The prosecutor’s office at the International Criminal Court has important leverage to encourage countries to investigate and prosecute grave international crimes. “Twenty years after the Rome treaty, the ICC’s burgeoning caseload and limited resources underscore the need for fair and effective domestic prosecutions,” said Elizabeth Evenson, associate international justice director at Human Rights Watch. “More ICC member countries should support the prosecutor’s efforts to encourage successful local proceedings.”
Afonso Dhlakama, the leader of Mozambique’s main opposition party and former rebel group, Mozambican National Resistance (Renamo), died this week after an illness, party sources have confirmed. Dhlakama was a guerrilla leader who for decades allowed his forces to commit serious human rights violations with impunity. He was also a political leader who used unconventional and at times violent means to challenge the political control and abuses of the Frelimo-led government.
Liu Xia, the wife of deceased Nobel Peace laureate Liu Xiaobo, has said she is ready to die in protest at being held under house arrest by Chinese authorities. Liu Xia, a Beijing-based poet, artist, and photographer, has been under house arrest since 2010. Since her husband’s death last year, there has been growing concern for her.
The execution of an Iranian man scheduled for Thursday has been postponed, apparently due to an online campaign to save him. Ramin Hossein Panahi, a 22-year-old man from Iran’s Kurdish minority was sentenced to death in January for “taking up arms against the state” after a trial that Amnesty International called “grossly unfair.”
Some 800 migrants and refugees are detained in inhumane conditions in a dangerously overcrowded center in the Libyan city of Zuwara, according to Doctors Without Borders (MSF). The organization warned that the men, women, and children held in the center don’t receive adequate food or water, and that the situation is deteriorating daily as more refugees and migrants are arbitrarily detained.
Migrants working long hours for negligible pay in the countryside in southern Italy are having their settlements razed, exposing them to even worse treatment.

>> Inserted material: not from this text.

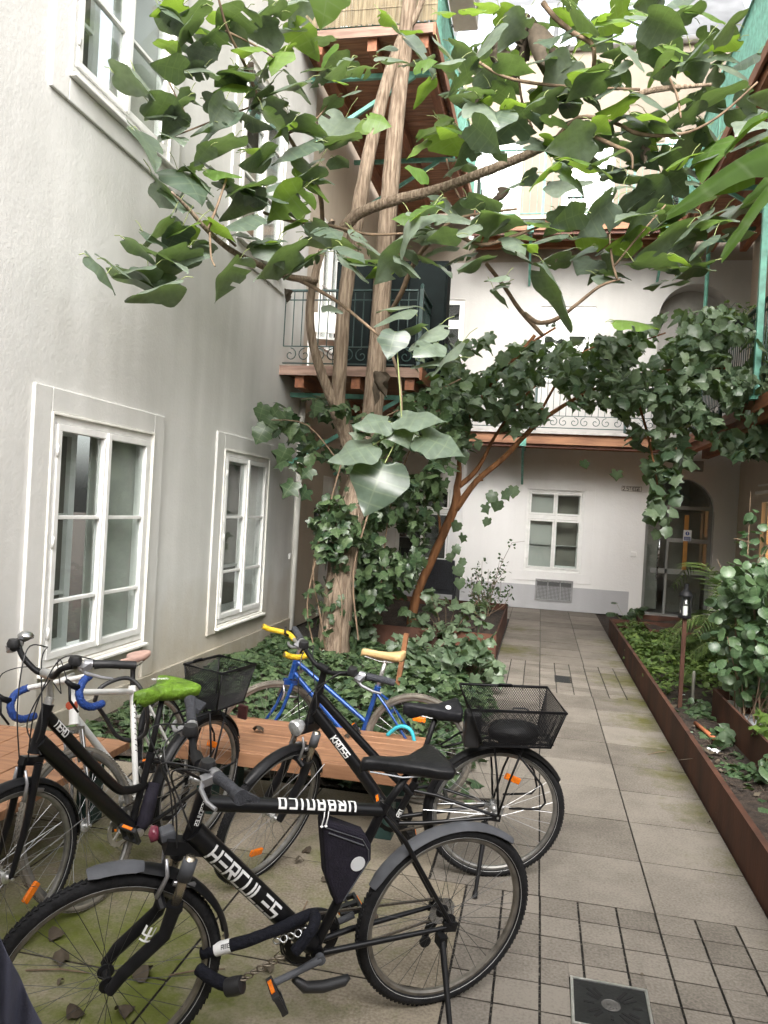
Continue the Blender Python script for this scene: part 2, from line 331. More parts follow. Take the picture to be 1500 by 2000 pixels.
# ================================================================== GROUND AND PAVING
XL, YB, XR = -3.42, 15.6, 3.65          # wall faces of the courtyard
g = MB(); g.box(-40, 40, -30, 60, -0.6, -0.035); struct(g.build('ground', M['soil']))
M['slab'] = paving('slab', (0.235, 0.210, 0.178), (0.115, 0.101, 0.084), (0.125, 0.120, 0.026),
    [(1.12, 9.2, .85, .60), (1.1, 7.4, .65, .60), (1.14, 8.2, .6, .6), (1.14, 6.6, .55, .56), (1.12, 5.9, .55, .54), (1.14, 5.2, .5, .5), (-.35, 10.6, .8, .58), (1.1, 12, .9, .42), (-.3, 12.6, .8, .42), (1.15, 4.5, .5, .38), (1.14, 10.3, .6, .48), (1.15, 11.1, .6, .46), (1.15, 3.7, .3, .3)])
M['slab_moss'] = paving('slab_moss', (0.285, 0.245, 0.188), (0.115, 0.096, 0.068), (0.125, 0.150, 0.018),
    [(-1.25, 2.35, 1.0, .62), (-1.55, 2.9, .8, .6), (-1.35, 2.6, 1.05, .62), (-1.9, 2.9, .9, .6), (-.75, 3.35, .8, .36), (-1.0, 2.2, 1.0, .5), (-.75, 2.5, .8, .30), (-1.3, 3.5, .9, .33), (-2.2, 3.6, 1.1, .45), (-.95, 3.9, .5, .42), (-.1, 2.6, .7, .15)])
M['grit'] = mat('grit', (0.16, 0.145, 0.12), 0.9, 0, col2=(0.012, 0.010, 0.008), vscale=70, bump=0.8, bscale=120, lo=.54, hi=.66)
M['joint'] = mat('joint', (0.085, 0.072, 0.056), 0.95, 0, col2=(0.030, 0.025, 0.019), vscale=30, bump=0.6, bscale=120)
def slab(mb, x0, x1, y0, y1, h=0.0, c=0.002, tilt=0.0010):
    """one slab with a chamfered rim and a slightly uneven lie"""
    z = [h+random.uniform(-tilt, tilt) for _ in range(4)]
    t = random.random()*0.98+0.011
    o = [(x0, y0), (x1, y0), (x1, y1), (x0, y1)]; i = [(x0+c, y0+c), (x1-c, y0+c), (x1-c, y1-c), (x0+c, y1-c)]
    vs = [(p[0], p[1], -0.03) for p in o]+[(p[0], p[1], z[k]-c*.8) for k, p in enumerate(o)]+[(p[0], p[1], z[k]) for k, p in enumerate(i)]
    fs = [(8, 9, 10, 11)]; sd = []
    for k in range(4):
        k2 = (k+1) % 4; fs.append((4+k, 4+k2, 8+k2, 8+k)); sd.append((k, k2, 4+k2, 4+k))
    mb.m = 0; mb.add(vs, fs, at=t); mb.m = 1; mb.add(vs, sd, at=t)      # soil clings to the sides of the joints
pv = MB()
COLX = [-.44, .095, .63, 1.155]
def gaps(a, b, g=0.004): return a+g, b-g
ys = [3.80+.555*i for i in range(9)]        # large slabs in the foreground stretch
for i in range(len(ys)-1):
    for a, b in ((-.44, .095), (.095, .63), (.63, 1.155)):
        x0, x1 = gaps(a, b); y0, y1 = gaps(ys[i], ys[i+1], .0055); slab(pv, x0, x1, y0, y1)
yf = ys[-1]
for r in range(9):                             # band of small pavers, farther one
    for cidx in range(9):
        x0, x1 = gaps(-.44+cidx*.1772, -.44+(cidx+1)*.1772, .005); y0, y1 = gaps(yf+r*.185, yf+(r+1)*.185, .004)
        if r in (3, 4) and cidx in (4,): continue
        slab(pv, x0, x1, y0, y1)
yf2 = yf+9*.185
yy = yf2
while yy < 15.5:
    y2 = min(yy+.55, 15.56)
    for a, b in ((-.44, .095), (.095, .63), (.63, 1.155)):
        x0, x1 = gaps(a, b); y0, y1 = gaps(yy, y2, .009); slab(pv, x0, x1, y0, y1)
    for a in range(5):                          # strip in front of the back house
        if yy > 13.3 and -.44-.535*(a+1) > -3.4:
            slab(pv, -.44-.535*(a+1)+.004, -.44-.535*a-.004, yy+.003, y2-.003)
    yy = y2
SP = .1765
for r in range(0, 16):                         # foreground field of small pavers
    for cidx in range(-3, 5):
        a = .275+cidx*SP; yv = 3.80-r*SP
        if a < -.30: continue
        x0, x1 = gaps(a, a+SP, .0048); y0, y1 = gaps(yv-SP, yv, .0036)
        x1 = min(x1, 1.155); hx0, hx1, hy0, hy1 = .213, .511, 2.871, 3.169     # pavers cut round the drain frame
        if x1 > hx0 and x0 < hx1 and y1 > hy0 and y0 < hy1:
            for (a0, a1, b0, b1) in ((x0, min(x1, hx0), y0, y1), (max(x0, hx1), x1, y0, y1), (max(x0, hx0), min(x1, hx1), y0, min(y1, hy0)), (max(x0, hx0), min(x1, hx1), max(y0, hy1), y1)):
                if a1-a0 > .012 and b1-b0 > .012: slab(pv, a0, a1, b0, b1, tilt=.001)
            continue
        slab(pv, x0, x1, y0, y1, tilt=.0012)
for (a, b, y0, y1) in ((.275, .275+SP, 3.145, 3.8-3*SP-.0), (.275+SP, .275+2*SP, 3.145, 3.8-3*SP-.0)):
    pass
for a, b in ((1.155, 1.155),): pass
struct(pv.build('path', [M['slab'], M['joint']]))
pm = MB()
for (x0, x1, y0, y1) in ((-1.28, -.26, 2.93, 3.80), (-2.32, -1.29, 2.7, 3.80), (-3.40, -2.33, 2.4, 3.80), (-1.28, -.26, 1.9, 2.92), (-2.32, -1.29, 1.5, 2.69), (-3.40, -2.33, 1.1, 2.39),
                         (-1.28, -.45, 3.81, 4.80), (-2.32, -1.29, 3.81, 4.80), (-3.40, -2.33, 3.81, 4.80), (-1.28, -.26, .6, 1.89), (-2.32, -1.29, .2, 1.49), (-3.40, -2.33, 0, 1.09)):
    slab(pm, x0, x1, y0, y1, c=.003, tilt=.001)
struct(pm.build('mossy_pavement', [M['slab_moss'], M['joint']]))
jb = MB(); jb.box(-3.42, 1.16, -2, 15.6, -0.034, -0.011); struct(jb.build('joint_bed', M['grit']))
M['slot'] = mat('slot_black', (.006, .006, .006), .8)
# drain cover in the foreground
dm = mat('cast_iron', (0.020, 0.021, 0.021), 0.55, 0.3, var=0.25, vscale=14, bump=0.3, bscale=60)
dr = empty('drain_cover', (.362, 3.02, 0), 'square black cast iron drain cover with sunburst slots among small pavers', 'drain cover', rotz=rad(-1))
b = MB(); b.box(-.135, .135, -.135, .135, -.02, .003); b.build('plate', dm, dr, bevel=.002)
b = MB()
for s_ in (-1, 1):
    b.box(s_*.141-.0055, s_*.141+.0055, -.147, .147, -.02, .006); b.box(-.1355, .1355, s_*.141-.0055, s_*.141+.0055, -.02, .006)
b.build('rim', M['alu'], dr)
for k, (a0, r0, r1) in enumerate(((45, .05, .12), (32, .055, .115), (58, .055, .12), (5, .08, .115), (135, .05, .12), (122, .06, .11), (148, .05, .1), (215, .05, .10), (232, .055, .1), (270, .06, .085), (305, .055, .12), (322, .05, .125), (180, .06, .1), (335, .07, .11))):
    a = rad(a0); d = Vector((cos(a), sin(a), 0)); b = MB(); b.bar(d*r0+Vector((0, 0, .0035)), d*r1+Vector((0, 0, .0035)), .011, .003); b.build('slot', M['slot'], dr)
b = MB(); b.lathe([(.034, .003), (.036, .006), (.033, .0075), (.031, .006), (0.001, .006)], 28)
for dx in (-.017, -.004, .008, .020): b.box(dx-.003, dx+.003, -.018, .018, .006, .008)
b.box(-.017, -.004, -.003, .003, .006, .008)
b.build('boss', mat('boss', (.12, .115, .11), .5, .4, var=.2, vscale=40), dr)
gr = empty('floor_grate', (.34, 8.24+.185*4, 0), 'small dark metal drain grate set in the far band of pavers', 'drain grate')
gr.location.y = yf+.185*4
b = MB(); b.box(-.085, .085, -.18, .18, -.02, -.004); b.build('tray', M['black_plastic'], gr)
b = MB()
for k in range(9): b.box(-.085, .085, -.17+k*.041, -.152+k*.041, -.004, .002)
b.build('bars', dm, gr)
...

According to trade unions and associations, more than a dozen illegal camps have been demolished in Italy over the past three years.
Humanitarian groups fear that political tensions could complicate their work in the Democratic Republic of Congo, after the government refused to attend a donor conference in Geneva last month. The government has now set up a new fund to manage donations, and warned that there will be “serious consequences” for aid agencies and donor governments who do not cooperate.
Since May 2016, the ICRC has registered over 1,200 incidents of violence against health-care facilities or personnel in 16 countries alone. “Attacks against health facilities and personnel are a double tragedy,” said ICRC President Peter Maurer. “First, such attacks wound and maim people seeking and providing health care. But they also deprive an uncountable number of people from receiving aid in the future, crippling the hopes of recovery for people in desperate need.”